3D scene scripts
>> begin

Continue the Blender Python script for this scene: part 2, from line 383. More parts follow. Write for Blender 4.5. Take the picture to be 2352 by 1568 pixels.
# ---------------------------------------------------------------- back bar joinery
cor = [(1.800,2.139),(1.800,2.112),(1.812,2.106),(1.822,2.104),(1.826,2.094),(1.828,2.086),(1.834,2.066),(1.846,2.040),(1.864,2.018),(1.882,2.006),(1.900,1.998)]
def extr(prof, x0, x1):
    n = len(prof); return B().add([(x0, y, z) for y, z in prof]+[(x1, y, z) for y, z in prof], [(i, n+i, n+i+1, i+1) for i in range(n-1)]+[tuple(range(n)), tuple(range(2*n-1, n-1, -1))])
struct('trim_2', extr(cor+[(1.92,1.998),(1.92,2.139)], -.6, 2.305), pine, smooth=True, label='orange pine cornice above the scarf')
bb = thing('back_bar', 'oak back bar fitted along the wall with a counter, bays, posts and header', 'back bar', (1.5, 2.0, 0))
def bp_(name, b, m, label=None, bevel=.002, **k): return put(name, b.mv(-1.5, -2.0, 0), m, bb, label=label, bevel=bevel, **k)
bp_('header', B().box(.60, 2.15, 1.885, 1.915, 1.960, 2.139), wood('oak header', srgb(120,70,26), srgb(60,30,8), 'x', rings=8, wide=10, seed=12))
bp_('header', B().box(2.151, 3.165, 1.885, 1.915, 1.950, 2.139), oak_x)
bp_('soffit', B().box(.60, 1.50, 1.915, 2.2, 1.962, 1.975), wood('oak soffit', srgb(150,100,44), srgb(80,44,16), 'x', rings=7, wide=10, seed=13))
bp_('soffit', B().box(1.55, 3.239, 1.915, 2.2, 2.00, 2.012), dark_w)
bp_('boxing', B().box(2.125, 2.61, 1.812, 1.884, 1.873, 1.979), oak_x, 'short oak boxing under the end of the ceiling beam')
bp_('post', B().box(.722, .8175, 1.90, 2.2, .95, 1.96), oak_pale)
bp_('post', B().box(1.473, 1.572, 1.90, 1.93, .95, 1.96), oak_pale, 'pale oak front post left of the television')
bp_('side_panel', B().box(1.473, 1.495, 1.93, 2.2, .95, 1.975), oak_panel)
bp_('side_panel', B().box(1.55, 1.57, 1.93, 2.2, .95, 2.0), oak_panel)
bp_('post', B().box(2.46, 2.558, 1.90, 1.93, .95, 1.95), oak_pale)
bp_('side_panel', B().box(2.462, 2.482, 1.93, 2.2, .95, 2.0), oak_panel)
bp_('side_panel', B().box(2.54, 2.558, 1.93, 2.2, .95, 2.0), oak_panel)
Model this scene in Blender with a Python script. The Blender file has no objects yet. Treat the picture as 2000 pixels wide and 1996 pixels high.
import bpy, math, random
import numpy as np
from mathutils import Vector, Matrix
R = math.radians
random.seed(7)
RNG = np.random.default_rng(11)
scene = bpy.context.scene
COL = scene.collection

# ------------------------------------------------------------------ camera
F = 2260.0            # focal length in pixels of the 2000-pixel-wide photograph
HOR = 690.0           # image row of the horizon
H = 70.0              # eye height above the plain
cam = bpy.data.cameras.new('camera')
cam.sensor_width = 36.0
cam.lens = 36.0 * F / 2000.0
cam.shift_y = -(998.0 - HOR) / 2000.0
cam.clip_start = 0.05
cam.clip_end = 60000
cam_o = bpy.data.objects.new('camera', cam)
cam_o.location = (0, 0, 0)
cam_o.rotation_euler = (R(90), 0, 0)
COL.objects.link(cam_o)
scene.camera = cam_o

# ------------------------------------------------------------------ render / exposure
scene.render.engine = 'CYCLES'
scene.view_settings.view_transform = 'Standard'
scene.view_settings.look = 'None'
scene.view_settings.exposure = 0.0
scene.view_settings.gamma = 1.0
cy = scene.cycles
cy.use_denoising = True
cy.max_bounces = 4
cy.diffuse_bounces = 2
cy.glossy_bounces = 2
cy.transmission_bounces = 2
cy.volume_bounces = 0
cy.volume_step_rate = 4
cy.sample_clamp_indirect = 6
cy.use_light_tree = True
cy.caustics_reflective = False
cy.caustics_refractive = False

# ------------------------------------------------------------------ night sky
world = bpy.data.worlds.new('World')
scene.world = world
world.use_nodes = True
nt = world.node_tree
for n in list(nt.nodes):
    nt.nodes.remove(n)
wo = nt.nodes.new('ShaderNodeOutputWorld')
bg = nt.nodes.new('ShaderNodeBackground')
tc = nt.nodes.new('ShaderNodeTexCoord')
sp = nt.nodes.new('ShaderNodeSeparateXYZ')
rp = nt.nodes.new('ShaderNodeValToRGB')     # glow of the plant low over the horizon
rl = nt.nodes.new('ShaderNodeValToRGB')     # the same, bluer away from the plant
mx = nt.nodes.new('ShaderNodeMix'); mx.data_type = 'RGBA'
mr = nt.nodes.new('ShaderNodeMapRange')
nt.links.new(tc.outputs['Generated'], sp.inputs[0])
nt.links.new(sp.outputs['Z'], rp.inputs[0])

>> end

▸ The task:
The records are above. How many lines in them contain the word "objects"? Give the number alone.

▸ Result:
3